Leszek Wieczorek: Myślę, że skoro zespół zajął 2 miejsce w tabeli to runda była udana, aczkolwiek pozostaje pewien niedosyt po dwóch ostatnich meczach gdzie straciliśmy punkty. Resztę spotkań uważam za udane, choć mecze z Energetykiem Gryfino w Barlinku i Wybrzeżem Rewalskim Rewal w Kamieniu Pom. powinniśmy rozstrzygnąć na własną korzyść, niestety okazało się, że zespołowi brakuje jakby odpowiedzialności psychicznej i nie potrafimy korzystnego rezultatu dowieźć do końca meczu.

K.S. – Co było przyczyną, że zespół Pogoni Barlinek grał znakomicie w środku sezonu, natomiast miał słaby początek i koniec rundy jesiennej?

L.W. – Ja bym nie powiedział, że graliśmy źle na początku i końcu jesieni. Na pewno kompletnie nie wyszły nam oba mecze z Osadnikem zarówno Barlinku jak i rewanż w Myśliborzu, natomiast drugi mecz rundy w Chojnie z Odrą jak i przedostatni w Szczecinie z Arkonią powinniśmy rozstrzygnąć na naszą korzyść i to kilkoma bramkami. Niestety po raz kolejny zawiodła skuteczność. Nie powinniśmy także stracić pewnych 3 pkt. w meczach z Energetykiem Gryfino i Wybrzeżem Rewal. Nasz zespół jest na tyle dojrzały taktycznie i ograny stażem na czwartoligowych boiskach, że wynik 1:0 czy 2:0 powinien dograć do końca spotkania, a my chcemy strzelić jeszcze jedną czy drugą bramkę, co powoduje stratę niepotrzebnych goli, a w konsekwencji utratę pewnych wydawałoby się punktów.

K.S. – Kogo chciałby Pan wyróżnić w zespole, kto według Pana zrobił największe postępy?

L.W. – Jeżeli chodzi o wyróżnienie to chciałbym wyróżnić Marcina Bonieckiego, który bronił w tej rundzie rewelacyjnie. Według mnie największe postępy uczynił Mariusz Ratajczyk, który był dla mnie numerem jeden w naszej formacji obronnej, niezłą rundę miał także Arkadiusz Piasecki.
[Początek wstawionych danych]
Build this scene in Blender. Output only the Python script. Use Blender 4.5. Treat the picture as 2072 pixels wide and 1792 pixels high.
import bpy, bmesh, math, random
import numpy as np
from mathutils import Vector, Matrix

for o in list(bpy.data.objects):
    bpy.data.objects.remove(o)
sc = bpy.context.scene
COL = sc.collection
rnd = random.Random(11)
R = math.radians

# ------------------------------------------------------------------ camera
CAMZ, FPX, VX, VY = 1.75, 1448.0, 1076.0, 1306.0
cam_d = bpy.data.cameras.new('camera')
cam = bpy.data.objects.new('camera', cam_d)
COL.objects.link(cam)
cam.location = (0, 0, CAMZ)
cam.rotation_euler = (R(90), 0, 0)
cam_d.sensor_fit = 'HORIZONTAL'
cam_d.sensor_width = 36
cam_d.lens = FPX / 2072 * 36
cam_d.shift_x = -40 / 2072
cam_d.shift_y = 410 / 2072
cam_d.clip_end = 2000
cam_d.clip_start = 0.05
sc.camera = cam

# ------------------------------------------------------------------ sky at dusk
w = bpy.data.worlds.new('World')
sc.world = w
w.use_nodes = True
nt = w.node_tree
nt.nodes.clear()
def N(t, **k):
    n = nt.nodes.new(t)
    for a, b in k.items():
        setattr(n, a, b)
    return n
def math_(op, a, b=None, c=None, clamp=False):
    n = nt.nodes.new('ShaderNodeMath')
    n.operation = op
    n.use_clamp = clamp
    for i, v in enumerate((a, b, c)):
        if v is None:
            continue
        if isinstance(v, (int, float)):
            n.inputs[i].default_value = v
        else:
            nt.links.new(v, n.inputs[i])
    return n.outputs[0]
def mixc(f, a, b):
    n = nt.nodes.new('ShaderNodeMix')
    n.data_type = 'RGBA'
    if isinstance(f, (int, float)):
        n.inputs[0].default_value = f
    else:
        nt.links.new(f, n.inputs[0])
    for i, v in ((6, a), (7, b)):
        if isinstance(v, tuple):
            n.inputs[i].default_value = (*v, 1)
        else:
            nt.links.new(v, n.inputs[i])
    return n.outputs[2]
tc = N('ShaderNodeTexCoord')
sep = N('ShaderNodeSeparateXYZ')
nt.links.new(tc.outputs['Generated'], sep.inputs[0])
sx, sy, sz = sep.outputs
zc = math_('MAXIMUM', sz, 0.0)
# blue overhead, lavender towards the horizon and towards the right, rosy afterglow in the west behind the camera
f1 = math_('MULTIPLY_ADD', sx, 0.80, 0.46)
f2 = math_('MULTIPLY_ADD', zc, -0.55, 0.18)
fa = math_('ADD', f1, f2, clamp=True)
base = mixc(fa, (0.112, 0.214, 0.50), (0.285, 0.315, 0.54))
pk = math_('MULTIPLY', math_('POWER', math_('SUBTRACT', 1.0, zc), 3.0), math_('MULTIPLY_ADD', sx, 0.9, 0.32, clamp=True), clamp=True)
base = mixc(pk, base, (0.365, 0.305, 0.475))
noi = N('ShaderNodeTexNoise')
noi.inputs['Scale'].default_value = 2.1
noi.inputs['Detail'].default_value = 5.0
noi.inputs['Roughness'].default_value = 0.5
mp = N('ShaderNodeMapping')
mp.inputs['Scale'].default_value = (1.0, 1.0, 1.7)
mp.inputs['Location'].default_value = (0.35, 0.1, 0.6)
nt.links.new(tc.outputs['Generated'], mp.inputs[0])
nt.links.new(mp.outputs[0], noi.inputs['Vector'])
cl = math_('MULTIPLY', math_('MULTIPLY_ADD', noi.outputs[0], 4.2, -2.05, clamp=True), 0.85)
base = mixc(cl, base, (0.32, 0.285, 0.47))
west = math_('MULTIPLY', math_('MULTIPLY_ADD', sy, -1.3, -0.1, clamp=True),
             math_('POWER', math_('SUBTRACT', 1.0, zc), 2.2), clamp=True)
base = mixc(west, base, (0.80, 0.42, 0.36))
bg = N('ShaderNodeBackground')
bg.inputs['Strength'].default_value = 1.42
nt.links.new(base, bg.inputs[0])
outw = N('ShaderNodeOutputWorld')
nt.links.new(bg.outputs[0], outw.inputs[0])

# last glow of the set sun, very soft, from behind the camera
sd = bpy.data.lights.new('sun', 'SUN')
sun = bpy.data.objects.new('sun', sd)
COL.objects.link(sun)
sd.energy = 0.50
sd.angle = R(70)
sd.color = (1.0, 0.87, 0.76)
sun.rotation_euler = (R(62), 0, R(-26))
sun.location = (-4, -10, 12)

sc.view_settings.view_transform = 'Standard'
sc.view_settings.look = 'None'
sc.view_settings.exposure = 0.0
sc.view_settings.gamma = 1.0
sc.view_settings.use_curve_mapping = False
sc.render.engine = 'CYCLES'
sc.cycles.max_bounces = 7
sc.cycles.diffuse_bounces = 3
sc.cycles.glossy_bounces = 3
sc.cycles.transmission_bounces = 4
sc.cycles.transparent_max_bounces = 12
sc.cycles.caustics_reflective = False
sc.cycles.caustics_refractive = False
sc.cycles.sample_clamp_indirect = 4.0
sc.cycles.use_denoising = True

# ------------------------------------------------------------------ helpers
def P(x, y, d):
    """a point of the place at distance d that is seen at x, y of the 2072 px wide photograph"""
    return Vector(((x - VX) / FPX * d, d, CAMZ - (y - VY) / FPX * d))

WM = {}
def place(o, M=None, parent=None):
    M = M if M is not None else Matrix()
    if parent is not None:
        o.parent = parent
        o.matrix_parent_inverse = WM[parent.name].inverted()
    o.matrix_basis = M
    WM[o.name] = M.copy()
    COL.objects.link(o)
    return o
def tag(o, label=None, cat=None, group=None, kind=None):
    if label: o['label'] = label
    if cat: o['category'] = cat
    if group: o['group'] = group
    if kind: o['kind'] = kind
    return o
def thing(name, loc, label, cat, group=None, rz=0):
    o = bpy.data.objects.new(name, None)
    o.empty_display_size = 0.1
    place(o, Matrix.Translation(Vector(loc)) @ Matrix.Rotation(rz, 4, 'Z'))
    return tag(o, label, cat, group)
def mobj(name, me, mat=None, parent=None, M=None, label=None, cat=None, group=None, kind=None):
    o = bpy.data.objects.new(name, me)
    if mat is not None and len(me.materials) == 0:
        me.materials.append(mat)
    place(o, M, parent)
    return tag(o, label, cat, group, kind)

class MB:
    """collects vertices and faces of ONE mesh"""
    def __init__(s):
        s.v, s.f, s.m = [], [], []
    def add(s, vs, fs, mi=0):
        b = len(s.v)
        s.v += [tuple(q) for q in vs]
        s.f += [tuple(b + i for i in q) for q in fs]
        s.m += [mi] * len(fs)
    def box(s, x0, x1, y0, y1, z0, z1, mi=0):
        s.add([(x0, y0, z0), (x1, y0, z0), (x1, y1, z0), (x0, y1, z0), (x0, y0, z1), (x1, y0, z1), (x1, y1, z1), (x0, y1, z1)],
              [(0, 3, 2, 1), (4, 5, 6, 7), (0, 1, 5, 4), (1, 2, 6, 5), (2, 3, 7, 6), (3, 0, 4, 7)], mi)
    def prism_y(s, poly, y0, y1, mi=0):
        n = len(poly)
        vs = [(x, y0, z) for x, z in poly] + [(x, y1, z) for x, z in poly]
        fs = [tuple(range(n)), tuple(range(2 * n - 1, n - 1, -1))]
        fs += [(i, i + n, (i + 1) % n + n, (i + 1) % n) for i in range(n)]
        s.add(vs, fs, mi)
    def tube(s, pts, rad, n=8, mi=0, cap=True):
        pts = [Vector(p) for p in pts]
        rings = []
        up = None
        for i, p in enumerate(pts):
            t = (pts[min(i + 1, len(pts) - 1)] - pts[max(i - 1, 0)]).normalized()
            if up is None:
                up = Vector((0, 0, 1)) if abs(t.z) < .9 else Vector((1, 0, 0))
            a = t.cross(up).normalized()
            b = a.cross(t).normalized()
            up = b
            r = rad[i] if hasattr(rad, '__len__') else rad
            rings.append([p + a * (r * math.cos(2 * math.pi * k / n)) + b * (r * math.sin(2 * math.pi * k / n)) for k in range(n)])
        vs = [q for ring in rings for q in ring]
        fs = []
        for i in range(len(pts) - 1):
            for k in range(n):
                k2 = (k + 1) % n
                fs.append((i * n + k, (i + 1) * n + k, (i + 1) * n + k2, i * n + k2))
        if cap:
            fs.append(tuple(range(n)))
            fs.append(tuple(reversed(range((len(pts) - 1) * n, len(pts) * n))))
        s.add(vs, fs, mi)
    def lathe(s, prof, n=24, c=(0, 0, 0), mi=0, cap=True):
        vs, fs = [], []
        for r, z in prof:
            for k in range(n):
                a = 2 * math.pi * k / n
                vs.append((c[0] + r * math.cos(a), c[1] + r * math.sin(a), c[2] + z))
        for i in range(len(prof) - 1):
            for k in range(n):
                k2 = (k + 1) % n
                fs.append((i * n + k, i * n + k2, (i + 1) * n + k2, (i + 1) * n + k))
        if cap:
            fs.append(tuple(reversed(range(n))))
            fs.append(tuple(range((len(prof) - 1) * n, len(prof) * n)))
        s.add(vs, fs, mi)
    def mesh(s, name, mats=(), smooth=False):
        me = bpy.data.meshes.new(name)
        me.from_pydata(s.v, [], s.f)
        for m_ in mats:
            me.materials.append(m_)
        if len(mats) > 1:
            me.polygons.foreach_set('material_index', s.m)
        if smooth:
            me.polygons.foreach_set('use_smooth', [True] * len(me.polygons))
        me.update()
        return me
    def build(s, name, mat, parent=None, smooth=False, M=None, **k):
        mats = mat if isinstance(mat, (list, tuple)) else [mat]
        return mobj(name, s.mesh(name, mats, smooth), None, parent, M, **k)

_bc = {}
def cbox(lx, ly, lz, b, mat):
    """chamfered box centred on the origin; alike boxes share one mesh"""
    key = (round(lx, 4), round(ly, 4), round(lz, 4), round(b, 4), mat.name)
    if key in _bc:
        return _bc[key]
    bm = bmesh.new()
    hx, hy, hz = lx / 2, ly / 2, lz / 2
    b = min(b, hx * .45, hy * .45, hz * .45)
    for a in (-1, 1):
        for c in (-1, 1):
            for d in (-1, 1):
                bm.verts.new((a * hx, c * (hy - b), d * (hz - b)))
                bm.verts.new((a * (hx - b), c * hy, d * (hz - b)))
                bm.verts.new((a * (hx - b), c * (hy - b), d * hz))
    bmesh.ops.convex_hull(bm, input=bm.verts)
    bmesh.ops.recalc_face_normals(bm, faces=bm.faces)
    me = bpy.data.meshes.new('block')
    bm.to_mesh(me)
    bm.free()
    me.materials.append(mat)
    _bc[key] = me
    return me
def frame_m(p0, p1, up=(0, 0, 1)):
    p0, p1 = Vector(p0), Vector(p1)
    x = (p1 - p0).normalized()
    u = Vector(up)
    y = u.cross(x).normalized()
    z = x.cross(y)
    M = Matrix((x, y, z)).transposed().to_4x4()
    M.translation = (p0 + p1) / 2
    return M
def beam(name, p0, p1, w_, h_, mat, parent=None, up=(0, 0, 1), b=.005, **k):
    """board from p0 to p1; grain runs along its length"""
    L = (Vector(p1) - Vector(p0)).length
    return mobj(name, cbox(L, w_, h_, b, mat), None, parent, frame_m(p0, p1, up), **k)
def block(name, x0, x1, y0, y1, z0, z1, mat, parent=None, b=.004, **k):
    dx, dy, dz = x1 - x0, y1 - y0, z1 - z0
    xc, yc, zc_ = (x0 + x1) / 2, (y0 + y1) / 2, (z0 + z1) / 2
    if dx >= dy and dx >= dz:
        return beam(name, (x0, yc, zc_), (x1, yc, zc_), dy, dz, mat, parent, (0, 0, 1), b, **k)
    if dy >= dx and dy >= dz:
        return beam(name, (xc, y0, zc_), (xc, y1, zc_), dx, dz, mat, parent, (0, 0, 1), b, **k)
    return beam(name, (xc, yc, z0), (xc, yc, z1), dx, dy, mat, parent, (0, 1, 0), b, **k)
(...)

K.S. – A czy ktoś Pana zawiódł w zespole?

L.W. – Nie ma kogoś takiego. Każdy zawodnik starał się grać jak najlepiej, nie mogę powiedzieć o jakimś szczególnym rozczarowaniu, choć w niektórych przypadkach liczyłem na nieco więcej.

K.S. – Teraz pytanie, które najbardziej interesuje kibiców... Czy w Barlinku po przerwie zimowej pojawią się jacyś nowi piłkarze?

L.W. – Z mojej strony jest zainteresowanie trzema zawodnikami nie będę na razie wymieniał nazwisk, bo jeszcze nie na to czas i miejsce. Czy zasilą oni nasz zespół czas pokaże, po prostu nie wiem czy klub będzie wstanie organizacyjnie tych zawodników pozyskać.

K.S. – Czy Pogoń Barlinek nadal będzie walczyła o awans do trzeciej ligi?

L.W. – W każdym meczu gramy o zwycięstwo, tylko w jednym meczu w Trzebiatowie z Regą naszym planem minimum był zdobycie jednego punktu. Mogę wszystkich kibiców i sympatyków zapewnić, że Pogoń Barlinek nie złoży broni i będziemy grać o maksymalną stawkę.

K.S. – Czego Panu życzyć przed rundą wiosenną?

L.W. – Przede wszystkim zdrowia zawodników, oraz przychylności zakładów pracy w zwolnieniach zawodników na treningi i mecze mistrzowskie. Moim marzeniem jest również, aby większa ilość jednostek gospodarczych włączyła się aktywnie w działalność klubu.

K.S. – W imieniu redakcji Echa Barlinka przyłanczam się do życzeń i dziękuję za rozmowę.